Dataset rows
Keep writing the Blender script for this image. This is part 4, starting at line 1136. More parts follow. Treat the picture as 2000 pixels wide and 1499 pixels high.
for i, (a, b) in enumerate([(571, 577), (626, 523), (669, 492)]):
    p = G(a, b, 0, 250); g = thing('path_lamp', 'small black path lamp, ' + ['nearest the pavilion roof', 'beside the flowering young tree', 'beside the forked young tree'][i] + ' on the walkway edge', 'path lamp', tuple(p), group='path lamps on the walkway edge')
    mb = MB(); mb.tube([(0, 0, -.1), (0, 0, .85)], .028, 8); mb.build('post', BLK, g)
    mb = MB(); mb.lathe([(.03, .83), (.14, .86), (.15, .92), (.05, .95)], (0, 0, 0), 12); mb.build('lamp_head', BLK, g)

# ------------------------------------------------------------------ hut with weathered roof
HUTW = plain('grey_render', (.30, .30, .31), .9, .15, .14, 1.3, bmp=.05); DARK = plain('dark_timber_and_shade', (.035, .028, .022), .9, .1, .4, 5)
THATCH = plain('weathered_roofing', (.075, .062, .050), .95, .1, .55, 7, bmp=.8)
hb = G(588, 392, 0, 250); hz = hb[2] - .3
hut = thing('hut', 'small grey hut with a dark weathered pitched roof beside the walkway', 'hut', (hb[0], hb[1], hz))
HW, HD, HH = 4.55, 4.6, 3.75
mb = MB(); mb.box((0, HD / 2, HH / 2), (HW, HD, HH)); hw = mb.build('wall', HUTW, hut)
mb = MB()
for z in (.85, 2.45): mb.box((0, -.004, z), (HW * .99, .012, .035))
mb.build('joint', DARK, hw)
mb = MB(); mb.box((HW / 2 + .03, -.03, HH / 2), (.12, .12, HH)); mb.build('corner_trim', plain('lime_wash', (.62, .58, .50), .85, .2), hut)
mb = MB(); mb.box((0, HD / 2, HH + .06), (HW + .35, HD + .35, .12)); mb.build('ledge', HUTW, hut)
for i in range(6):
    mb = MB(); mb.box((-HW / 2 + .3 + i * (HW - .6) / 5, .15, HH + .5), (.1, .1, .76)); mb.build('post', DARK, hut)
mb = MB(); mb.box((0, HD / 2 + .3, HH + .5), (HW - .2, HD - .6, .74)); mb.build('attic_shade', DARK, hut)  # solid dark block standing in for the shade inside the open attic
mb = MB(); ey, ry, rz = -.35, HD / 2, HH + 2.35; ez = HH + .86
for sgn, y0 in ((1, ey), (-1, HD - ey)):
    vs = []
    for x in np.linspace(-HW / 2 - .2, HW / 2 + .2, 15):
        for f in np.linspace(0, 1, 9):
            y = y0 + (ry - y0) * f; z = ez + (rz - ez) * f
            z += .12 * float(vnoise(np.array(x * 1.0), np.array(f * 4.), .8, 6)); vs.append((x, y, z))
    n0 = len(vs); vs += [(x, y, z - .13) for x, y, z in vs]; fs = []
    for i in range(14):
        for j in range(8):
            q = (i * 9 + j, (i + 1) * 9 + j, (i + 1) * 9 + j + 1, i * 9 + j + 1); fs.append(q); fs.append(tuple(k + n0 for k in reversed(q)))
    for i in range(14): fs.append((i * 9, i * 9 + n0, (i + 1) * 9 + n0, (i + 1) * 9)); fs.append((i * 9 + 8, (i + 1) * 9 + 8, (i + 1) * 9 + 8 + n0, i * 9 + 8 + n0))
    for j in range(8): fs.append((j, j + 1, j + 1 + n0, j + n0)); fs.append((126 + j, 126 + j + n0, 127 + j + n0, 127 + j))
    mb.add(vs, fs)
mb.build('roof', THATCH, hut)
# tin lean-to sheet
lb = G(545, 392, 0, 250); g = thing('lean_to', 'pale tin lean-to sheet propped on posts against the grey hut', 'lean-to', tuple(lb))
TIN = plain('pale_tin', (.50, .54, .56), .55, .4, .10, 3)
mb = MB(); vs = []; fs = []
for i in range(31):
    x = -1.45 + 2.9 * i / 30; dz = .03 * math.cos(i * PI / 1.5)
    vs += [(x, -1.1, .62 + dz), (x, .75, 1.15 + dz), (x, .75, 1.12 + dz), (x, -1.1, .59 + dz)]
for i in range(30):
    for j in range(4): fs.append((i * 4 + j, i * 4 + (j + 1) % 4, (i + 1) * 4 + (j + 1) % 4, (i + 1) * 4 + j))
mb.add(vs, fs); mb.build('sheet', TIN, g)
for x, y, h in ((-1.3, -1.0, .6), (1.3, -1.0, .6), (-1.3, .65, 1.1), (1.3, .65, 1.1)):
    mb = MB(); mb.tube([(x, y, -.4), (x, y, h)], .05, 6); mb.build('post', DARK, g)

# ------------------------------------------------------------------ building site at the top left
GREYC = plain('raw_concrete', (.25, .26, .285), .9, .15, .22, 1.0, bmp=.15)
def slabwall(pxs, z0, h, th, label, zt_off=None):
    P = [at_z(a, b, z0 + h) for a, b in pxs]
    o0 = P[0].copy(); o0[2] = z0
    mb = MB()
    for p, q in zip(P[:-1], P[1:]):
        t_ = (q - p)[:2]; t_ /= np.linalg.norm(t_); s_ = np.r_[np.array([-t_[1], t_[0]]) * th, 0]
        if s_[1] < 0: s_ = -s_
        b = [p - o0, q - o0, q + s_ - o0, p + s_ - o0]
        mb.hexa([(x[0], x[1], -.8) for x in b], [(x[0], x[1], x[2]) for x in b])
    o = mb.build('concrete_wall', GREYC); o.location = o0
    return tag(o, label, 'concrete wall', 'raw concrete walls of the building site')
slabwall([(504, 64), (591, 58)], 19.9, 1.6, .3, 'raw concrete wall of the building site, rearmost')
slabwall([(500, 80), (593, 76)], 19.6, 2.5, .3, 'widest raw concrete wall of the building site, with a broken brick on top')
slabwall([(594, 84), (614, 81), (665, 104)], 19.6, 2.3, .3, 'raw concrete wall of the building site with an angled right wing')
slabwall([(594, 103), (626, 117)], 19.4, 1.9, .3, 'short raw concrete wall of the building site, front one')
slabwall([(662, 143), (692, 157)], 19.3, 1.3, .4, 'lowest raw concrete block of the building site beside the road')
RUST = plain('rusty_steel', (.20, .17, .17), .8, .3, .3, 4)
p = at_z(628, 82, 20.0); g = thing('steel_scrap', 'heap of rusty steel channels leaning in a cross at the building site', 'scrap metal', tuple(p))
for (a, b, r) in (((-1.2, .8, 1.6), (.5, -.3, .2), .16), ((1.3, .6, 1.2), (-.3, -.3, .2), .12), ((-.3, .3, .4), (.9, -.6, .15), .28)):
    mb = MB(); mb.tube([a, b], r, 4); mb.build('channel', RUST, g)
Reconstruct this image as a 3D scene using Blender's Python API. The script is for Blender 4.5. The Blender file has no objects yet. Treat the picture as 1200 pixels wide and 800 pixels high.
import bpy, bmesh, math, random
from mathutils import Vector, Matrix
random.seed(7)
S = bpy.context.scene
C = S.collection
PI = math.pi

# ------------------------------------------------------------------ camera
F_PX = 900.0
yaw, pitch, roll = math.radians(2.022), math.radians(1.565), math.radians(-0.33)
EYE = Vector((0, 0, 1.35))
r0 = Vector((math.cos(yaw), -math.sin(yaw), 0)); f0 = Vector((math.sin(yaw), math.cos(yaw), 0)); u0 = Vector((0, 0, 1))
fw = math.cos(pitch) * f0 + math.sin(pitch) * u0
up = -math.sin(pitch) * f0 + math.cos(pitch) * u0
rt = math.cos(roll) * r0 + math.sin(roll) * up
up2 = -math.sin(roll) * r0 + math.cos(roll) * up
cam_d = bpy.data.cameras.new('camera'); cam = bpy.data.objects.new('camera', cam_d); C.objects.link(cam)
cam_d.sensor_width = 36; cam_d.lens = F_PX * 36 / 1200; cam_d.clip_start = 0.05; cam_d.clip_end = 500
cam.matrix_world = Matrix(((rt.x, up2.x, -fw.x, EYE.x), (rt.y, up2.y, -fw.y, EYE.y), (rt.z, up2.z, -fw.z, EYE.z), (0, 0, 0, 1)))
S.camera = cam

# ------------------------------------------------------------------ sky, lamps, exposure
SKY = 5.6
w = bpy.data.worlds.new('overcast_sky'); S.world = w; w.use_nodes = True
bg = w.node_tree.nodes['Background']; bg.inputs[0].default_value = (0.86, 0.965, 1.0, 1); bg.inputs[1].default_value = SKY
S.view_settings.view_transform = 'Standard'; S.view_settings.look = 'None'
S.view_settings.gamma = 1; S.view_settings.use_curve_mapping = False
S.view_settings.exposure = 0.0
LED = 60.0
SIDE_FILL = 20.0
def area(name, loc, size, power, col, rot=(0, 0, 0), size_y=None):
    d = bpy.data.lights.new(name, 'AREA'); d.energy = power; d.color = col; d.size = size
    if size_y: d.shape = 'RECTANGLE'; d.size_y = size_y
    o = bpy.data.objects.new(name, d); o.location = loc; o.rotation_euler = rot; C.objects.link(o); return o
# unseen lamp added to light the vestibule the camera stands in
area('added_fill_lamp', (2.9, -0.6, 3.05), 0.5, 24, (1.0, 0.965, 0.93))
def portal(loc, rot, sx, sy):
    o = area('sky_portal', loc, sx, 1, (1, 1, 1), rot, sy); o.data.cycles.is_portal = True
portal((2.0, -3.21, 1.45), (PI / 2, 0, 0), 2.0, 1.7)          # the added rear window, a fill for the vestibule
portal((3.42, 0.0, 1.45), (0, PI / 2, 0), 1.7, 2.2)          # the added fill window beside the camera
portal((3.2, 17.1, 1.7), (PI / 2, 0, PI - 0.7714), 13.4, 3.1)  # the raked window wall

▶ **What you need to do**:
In the listing above, find the line containing "Reconstruct this image" and the line containing "PI = math.pi", then quote both, plus every line between them, exactly as written.

▶ **Task solution**:
Reconstruct this image as a 3D scene using Blender's Python API. The script is for Blender 4.5. The Blender file has no objects yet. Treat the picture as 1200 pixels wide and 800 pixels high.
import bpy, bmesh, math, random
from mathutils import Vector, Matrix
random.seed(7)
S = bpy.context.scene
C = S.collection
PI = math.pi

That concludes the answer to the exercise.